-- Start of Supplied material --
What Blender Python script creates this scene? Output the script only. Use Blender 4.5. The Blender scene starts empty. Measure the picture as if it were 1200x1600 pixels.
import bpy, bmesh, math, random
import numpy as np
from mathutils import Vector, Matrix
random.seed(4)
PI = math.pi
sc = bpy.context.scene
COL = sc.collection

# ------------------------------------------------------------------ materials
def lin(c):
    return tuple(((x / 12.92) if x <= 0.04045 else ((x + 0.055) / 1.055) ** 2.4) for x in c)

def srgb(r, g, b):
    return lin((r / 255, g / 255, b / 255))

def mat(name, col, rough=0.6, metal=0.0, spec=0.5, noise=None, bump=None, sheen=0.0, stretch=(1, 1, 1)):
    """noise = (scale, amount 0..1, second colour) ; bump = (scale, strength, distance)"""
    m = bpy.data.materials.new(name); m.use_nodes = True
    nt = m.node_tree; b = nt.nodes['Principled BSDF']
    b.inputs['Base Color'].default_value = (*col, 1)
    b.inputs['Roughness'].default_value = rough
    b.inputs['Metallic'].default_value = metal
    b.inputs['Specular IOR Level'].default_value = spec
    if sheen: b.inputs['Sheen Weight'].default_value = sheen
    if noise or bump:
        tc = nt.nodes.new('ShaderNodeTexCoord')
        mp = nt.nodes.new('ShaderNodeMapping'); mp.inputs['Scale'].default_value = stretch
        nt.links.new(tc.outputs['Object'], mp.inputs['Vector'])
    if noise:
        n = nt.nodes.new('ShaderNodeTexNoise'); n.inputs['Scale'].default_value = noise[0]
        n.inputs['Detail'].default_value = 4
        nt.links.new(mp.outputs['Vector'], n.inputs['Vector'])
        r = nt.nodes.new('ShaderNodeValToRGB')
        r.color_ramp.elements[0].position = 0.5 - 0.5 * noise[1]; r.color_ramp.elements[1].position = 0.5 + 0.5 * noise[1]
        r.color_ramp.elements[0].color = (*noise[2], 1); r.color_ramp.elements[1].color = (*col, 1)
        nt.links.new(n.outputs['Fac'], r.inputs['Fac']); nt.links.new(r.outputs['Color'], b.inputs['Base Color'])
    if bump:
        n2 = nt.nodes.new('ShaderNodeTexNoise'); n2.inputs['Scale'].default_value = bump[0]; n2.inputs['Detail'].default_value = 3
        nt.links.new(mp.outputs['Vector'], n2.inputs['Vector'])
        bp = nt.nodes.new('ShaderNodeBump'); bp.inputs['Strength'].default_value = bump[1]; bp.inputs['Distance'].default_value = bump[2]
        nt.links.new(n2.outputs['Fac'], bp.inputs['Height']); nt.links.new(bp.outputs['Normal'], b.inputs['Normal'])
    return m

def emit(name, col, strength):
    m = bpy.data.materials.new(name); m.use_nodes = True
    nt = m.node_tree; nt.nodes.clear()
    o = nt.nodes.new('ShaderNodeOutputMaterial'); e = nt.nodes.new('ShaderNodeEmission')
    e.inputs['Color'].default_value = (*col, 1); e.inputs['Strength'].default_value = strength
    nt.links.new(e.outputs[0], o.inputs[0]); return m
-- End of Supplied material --
- [Written exercise]
Your task is to transcribe the material exactly.

- [The response]
What Blender Python script creates this scene? Output the script only. Use Blender 4.5. The Blender scene starts empty. Measure the picture as if it were 1200x1600 pixels.
import bpy, bmesh, math, random
import numpy as np
from mathutils import Vector, Matrix
random.seed(4)
PI = math.pi
sc = bpy.context.scene
COL = sc.collection

# ------------------------------------------------------------------ materials
def lin(c):
    return tuple(((x / 12.92) if x <= 0.04045 else ((x + 0.055) / 1.055) ** 2.4) for x in c)

def srgb(r, g, b):
    return lin((r / 255, g / 255, b / 255))

def mat(name, col, rough=0.6, metal=0.0, spec=0.5, noise=None, bump=None, sheen=0.0, stretch=(1, 1, 1)):
    """noise = (scale, amount 0..1, second colour) ; bump = (scale, strength, distance)"""
    m = bpy.data.materials.new(name); m.use_nodes = True
    nt = m.node_tree; b = nt.nodes['Principled BSDF']
    b.inputs['Base Color'].default_value = (*col, 1)
    b.inputs['Roughness'].default_value = rough
    b.inputs['Metallic'].default_value = metal
    b.inputs['Specular IOR Level'].default_value = spec
    if sheen: b.inputs['Sheen Weight'].default_value = sheen
    if noise or bump:
        tc = nt.nodes.new('ShaderNodeTexCoord')
        mp = nt.nodes.new('ShaderNodeMapping'); mp.inputs['Scale'].default_value = stretch
        nt.links.new(tc.outputs['Object'], mp.inputs['Vector'])
    if noise:
        n = nt.nodes.new('ShaderNodeTexNoise'); n.inputs['Scale'].default_value = noise[0]
        n.inputs['Detail'].default_value = 4
        nt.links.new(mp.outputs['Vector'], n.inputs['Vector'])
        r = nt.nodes.new('ShaderNodeValToRGB')
        r.color_ramp.elements[0].position = 0.5 - 0.5 * noise[1]; r.color_ramp.elements[1].position = 0.5 + 0.5 * noise[1]
        r.color_ramp.elements[0].color = (*noise[2], 1); r.color_ramp.elements[1].color = (*col, 1)
        nt.links.new(n.outputs['Fac'], r.inputs['Fac']); nt.links.new(r.outputs['Color'], b.inputs['Base Color'])
    if bump:
        n2 = nt.nodes.new('ShaderNodeTexNoise'); n2.inputs['Scale'].default_value = bump[0]; n2.inputs['Detail'].default_value = 3
        nt.links.new(mp.outputs['Vector'], n2.inputs['Vector'])
        bp = nt.nodes.new('ShaderNodeBump'); bp.inputs['Strength'].default_value = bump[1]; bp.inputs['Distance'].default_value = bump[2]
        nt.links.new(n2.outputs['Fac'], bp.inputs['Height']); nt.links.new(bp.outputs['Normal'], b.inputs['Normal'])
    return m

def emit(name, col, strength):
    m = bpy.data.materials.new(name); m.use_nodes = True
    nt = m.node_tree; nt.nodes.clear()
    o = nt.nodes.new('ShaderNodeOutputMaterial'); e = nt.nodes.new('ShaderNodeEmission')
    e.inputs['Color'].default_value = (*col, 1); e.inputs['Strength'].default_value = strength
    nt.links.new(e.outputs[0], o.inputs[0]); return m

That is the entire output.